Rh/RhO₂ XRD pattern obtained from precursors: a Chitosan·(RhCl₃)_x, and b Rh/Rh₂O₃ from PSP-4-PVP·(RhCl₃)_x

SEM experiments were performed to characterize the morphology and size of particles. For the Rh/Rh₂O₃-PVP sample, a porous structured morphology was observed, with agglomerated particles ranging from 250 to 500 nm, as shown in Fig. 2a, b. Finally, a similar behavior was observed for the Rh/RhO₂-Chitosan sample, although in this case, the agglomerated particles seemed smaller (100–300 nm), as shown in Fig. 2c, d. These morphologies were not observed for Rh₂O_3, which was obtained from different solution preparation methods [4, 5, 7,8,9].

Fig. 2

SEM image for the Rh/Rh₂O₃-PVP sample (a), (b); Rh/RhO₂-Chitosan sample (c) and (d)

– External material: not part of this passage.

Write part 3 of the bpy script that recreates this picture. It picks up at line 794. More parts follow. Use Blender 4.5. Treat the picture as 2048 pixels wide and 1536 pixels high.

HR-TEM analysis was also performed, as shown in Fig. 3. An image of the Rh/Rh₂O₃ sample from the PVP precursor is shown in Fig. 3a. Typical particle sizes are ranging from 5 to 40 nm with a mean size of 16 nm according to histogram showed in Supplementary Material S3. Crystallinity was also confirmed by the interplanar distance observed in Fig. 3b (0.352 nm assigned to the 200 plane). As for the chitosan precursor, Rh/RhO₂ particles can be observed in Fig. 3c, with particle sizes ranging from 10 to 20 nm. However, it was not possible to acquire HR images for the Rh/Rh₂O₃ sample using the PVP precursor, as most of the particles formed agglomerates. In any case, EDS analysis confirmed the presence of both rhodium and oxygen, which is consistent with XRD's Rh/RhO2 mixtures.

Fig. 3

a TEM image showing Rh/Rh₂O₃ particles from the PVP precursor; b HR-TEM of a Rh₂O₃ particle from the chitosan precursor showing an interplanar spacing of 0.352 nm (200 plane); c TEM image showing agglomerated RhO₂/Rh particles from the chitosan precursor. d EDS of the previous image confirming the presence of Rh and oxygen

3.1 Photocatalytic Activity of Rh/RhO₂ and Rh₂O₃ Materials Towards the Blue Methylene Pollutant

The main applied field of metallic Rh and rhodium oxides (RhO₂ and Rh₂O₃) is for developing electrocatalysis applications, including CO oxidation, H₂O₂ oxidation, and N₂O decomposition [5]. However, the photodegradation of pollutants using these Rh oxides have not been reported yet. Only a few works reported the Rh₂O₃ bandgap [19,20,21,22]. According to these studies, they agree that this value—estimated by the Tauc method—is within the range of 3.0 eV for Rh/Rh₂O₃. However, no estimation was reported for Rh/RhO₂. In this research, we calculated a value of 3.7 eV for our mixed Rh/RhO₂ phase, as described in Supplementary Material S4. This value suggests a photocatalytic activity in the visible region toward dyes pollutants [23]. The deactivation of methylene blue (MB) dye using both Rh/RhO₂ and Rh/Rh₂O₃ phases was studied under visible irradiation. Figure 4a shows the typical MB degradation rates with the pyrolytic products from both Chitosan and PVP precursors. The Rh/RhO₂ sample exhibited a better photocatalytic activity (78% photodegradation in 300 min) than the Rh/Rh₂O₃ (70% photodegradation in 300 min). The photocatalytic reaction of both compounds followed a first zero-order kinetic, as shown in Fig. S5a and b in Supporting Information. Finally, Supporting Information S6 shows the absorption spectrum of the MB solution at different degradation times for both Rh/RhO₂ and Rh/Rh₂O₃ compounds.

Fig. 4

a Normalized MB concentration change without catalyst, in presence of Rh/RhO₂ from Chitosan·(RhCl₃)_X and b in presence of Rh/Rh₂O₃ from PSP-4-PVP·(RhCl₃)_X

The photocatalytic activity of Rh/RhO₂ and Rh/Rh₂O₃ nanoparticles toward the methylene blue degradation are lesser than TiO₂ and Fe₂O₃ nanostructured materials, higher than ReO₃, IrO₂, and ThO₂, and just like NiO, as shown in Table 1. These results can be related to their bandgap values. Incidentally, an appropriate photocatalyst should work in the visible light region (420 nm < λ < 800 nm) with a bandgap near 3 eV. This outcome can explain the relatively-low photocatalytic activity for ThO₂, for instance.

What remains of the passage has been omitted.